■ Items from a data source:
________________

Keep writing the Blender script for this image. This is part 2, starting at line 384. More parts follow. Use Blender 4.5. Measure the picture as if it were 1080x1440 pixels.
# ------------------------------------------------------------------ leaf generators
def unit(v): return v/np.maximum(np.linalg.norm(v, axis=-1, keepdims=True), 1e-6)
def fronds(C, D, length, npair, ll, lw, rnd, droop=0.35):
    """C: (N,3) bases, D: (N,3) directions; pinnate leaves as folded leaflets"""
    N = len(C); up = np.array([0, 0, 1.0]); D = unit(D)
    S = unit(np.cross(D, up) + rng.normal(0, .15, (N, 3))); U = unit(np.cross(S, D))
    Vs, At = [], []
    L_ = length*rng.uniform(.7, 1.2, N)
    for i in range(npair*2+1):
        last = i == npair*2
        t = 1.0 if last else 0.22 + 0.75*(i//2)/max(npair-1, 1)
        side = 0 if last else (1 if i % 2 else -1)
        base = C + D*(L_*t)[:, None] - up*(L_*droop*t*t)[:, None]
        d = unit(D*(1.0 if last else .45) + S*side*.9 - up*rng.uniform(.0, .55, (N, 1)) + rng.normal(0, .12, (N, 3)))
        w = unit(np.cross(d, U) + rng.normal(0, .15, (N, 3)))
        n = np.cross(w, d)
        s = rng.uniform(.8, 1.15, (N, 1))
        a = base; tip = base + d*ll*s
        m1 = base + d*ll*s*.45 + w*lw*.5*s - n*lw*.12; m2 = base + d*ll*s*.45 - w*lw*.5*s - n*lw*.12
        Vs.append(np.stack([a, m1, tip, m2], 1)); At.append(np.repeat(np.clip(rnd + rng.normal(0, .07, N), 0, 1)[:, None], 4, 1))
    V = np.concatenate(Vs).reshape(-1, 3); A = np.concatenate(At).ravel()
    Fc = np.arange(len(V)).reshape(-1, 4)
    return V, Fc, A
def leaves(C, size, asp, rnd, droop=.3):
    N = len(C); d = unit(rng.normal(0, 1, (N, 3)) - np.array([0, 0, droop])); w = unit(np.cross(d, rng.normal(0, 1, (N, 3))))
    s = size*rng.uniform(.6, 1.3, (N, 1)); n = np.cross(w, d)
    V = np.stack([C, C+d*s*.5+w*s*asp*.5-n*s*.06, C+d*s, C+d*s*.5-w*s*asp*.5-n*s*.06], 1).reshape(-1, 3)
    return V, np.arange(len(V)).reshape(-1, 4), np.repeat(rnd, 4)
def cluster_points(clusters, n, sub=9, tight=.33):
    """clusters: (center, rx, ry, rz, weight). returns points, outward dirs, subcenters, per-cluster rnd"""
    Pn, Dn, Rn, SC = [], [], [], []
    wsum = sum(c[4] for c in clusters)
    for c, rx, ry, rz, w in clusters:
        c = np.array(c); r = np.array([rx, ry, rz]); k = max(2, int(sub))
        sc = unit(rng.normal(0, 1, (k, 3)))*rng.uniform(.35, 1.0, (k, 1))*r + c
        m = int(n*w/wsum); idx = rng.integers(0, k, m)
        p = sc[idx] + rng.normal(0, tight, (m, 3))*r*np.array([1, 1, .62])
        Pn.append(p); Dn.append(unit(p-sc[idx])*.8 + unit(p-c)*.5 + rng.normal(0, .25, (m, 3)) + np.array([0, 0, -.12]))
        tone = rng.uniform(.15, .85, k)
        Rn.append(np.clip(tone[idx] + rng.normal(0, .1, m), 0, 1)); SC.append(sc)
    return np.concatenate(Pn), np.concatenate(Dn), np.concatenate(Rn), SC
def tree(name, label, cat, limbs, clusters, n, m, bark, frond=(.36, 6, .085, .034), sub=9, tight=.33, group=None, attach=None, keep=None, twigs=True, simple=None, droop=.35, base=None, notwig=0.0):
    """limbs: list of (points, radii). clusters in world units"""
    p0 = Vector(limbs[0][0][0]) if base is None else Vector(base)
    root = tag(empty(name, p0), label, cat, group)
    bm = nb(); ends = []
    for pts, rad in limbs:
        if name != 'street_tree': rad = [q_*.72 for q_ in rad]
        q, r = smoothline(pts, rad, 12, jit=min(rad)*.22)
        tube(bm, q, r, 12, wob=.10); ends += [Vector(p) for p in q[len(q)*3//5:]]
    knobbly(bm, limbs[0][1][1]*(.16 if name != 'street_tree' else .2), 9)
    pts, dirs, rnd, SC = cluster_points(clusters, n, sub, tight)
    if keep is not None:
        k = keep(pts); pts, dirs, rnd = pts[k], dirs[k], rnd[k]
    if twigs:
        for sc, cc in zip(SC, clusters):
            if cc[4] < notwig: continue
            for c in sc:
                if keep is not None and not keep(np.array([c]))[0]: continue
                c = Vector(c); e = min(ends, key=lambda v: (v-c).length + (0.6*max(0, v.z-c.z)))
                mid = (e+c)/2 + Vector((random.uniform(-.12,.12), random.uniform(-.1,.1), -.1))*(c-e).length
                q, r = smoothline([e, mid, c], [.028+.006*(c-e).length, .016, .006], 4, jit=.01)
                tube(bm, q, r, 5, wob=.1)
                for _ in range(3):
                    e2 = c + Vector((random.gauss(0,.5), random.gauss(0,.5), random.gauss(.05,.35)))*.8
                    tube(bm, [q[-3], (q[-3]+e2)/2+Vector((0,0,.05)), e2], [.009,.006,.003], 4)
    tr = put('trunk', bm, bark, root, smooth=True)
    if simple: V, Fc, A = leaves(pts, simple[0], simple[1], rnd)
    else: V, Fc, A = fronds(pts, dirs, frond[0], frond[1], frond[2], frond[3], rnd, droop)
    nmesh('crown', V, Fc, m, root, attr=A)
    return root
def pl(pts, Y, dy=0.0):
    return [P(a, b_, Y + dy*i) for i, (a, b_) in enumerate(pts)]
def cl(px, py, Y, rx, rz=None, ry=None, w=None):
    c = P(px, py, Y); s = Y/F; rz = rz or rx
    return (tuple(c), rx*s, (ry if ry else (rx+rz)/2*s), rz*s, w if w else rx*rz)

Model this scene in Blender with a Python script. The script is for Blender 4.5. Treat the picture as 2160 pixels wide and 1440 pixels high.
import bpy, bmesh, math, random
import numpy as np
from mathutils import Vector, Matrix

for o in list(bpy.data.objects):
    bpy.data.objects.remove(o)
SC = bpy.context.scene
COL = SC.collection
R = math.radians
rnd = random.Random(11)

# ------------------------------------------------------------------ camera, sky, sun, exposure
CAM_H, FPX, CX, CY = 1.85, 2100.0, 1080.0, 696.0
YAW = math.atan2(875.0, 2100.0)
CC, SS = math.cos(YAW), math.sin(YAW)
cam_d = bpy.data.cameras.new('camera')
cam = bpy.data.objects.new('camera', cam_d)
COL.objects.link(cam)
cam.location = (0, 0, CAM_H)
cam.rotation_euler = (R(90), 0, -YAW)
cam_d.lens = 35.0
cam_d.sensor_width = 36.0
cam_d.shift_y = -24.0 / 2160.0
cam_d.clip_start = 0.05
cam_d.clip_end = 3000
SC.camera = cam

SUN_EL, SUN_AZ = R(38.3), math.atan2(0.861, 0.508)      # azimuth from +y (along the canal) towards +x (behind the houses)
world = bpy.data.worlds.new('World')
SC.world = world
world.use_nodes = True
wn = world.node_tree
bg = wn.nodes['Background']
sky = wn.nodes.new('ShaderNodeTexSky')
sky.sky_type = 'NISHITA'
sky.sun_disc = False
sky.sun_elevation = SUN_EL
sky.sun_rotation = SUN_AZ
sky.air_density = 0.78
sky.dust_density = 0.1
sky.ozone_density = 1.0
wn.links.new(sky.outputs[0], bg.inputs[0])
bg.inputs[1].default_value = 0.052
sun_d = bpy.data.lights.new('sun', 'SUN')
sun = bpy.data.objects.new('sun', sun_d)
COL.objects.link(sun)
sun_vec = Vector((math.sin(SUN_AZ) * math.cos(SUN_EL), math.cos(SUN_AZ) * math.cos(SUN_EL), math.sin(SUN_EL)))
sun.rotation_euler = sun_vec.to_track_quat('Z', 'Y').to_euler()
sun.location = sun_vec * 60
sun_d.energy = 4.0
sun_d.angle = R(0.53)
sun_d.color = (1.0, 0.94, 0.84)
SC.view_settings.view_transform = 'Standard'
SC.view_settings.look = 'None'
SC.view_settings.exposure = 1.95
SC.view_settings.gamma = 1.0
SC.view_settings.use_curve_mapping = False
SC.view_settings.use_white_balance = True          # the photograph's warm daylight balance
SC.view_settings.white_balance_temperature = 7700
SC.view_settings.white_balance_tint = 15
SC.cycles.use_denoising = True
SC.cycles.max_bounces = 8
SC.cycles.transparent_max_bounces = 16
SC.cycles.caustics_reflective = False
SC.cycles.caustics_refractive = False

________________

■ TASK TO COMPLETE:
From the entries above, give again exactly the lines running from the line with "Model this scene" to the line with "from mathutils import Vector, Matrix"; include both of those lines.

■ ANSWER TO THE PROBLEM:
Model this scene in Blender with a Python script. The script is for Blender 4.5. Treat the picture as 2160 pixels wide and 1440 pixels high.
import bpy, bmesh, math, random
import numpy as np
from mathutils import Vector, Matrix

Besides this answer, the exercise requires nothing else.